──────── Source data

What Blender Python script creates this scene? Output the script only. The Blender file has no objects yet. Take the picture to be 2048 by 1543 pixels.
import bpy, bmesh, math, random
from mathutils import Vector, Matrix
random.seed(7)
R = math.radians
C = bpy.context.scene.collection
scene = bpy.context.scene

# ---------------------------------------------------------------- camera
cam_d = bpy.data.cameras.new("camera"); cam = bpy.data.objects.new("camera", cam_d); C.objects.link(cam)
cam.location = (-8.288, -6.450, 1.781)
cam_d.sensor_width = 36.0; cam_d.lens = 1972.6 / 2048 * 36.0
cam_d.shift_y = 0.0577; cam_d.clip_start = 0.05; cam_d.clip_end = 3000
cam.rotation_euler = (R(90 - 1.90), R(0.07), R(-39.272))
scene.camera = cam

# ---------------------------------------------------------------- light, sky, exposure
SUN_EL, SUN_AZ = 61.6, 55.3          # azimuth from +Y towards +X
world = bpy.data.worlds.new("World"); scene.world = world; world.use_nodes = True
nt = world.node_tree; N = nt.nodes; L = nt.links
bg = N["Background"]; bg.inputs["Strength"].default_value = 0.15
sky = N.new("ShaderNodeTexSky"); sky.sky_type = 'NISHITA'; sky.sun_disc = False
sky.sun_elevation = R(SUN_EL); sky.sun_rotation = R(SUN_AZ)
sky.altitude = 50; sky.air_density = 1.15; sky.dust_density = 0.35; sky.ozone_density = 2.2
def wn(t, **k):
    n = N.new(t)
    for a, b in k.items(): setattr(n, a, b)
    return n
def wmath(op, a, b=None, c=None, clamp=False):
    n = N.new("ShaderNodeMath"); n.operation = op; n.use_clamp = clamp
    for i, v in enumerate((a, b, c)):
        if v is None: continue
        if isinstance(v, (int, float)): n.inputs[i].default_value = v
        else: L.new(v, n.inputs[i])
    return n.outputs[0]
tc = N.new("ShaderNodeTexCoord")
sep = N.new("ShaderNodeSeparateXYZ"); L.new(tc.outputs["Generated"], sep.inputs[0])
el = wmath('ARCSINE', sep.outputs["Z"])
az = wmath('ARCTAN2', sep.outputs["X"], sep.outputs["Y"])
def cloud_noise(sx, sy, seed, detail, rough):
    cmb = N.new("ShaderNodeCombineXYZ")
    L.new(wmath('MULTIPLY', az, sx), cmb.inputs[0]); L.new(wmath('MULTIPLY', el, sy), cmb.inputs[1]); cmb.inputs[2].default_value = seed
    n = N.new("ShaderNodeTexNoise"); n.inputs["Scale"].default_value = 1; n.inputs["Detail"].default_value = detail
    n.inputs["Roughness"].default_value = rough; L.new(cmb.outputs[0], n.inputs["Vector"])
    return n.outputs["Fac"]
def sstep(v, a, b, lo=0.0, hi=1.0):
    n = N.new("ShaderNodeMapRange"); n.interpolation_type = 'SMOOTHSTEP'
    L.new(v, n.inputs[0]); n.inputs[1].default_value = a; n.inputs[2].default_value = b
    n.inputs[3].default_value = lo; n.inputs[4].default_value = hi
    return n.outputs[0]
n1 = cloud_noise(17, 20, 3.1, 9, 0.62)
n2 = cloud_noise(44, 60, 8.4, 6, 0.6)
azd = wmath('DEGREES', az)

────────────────

→ Work to do
Isolate each line of the listing above that includes "scene". Copy it.

→ The completed task
What Blender Python script creates this scene? Output the script only. The Blender file has no objects yet. Take the picture to be 2048 by 1543 pixels.
C = bpy.context.scene.collection
scene = bpy.context.scene
scene.camera = cam
world = bpy.data.worlds.new("World"); scene.world = world; world.use_nodes = True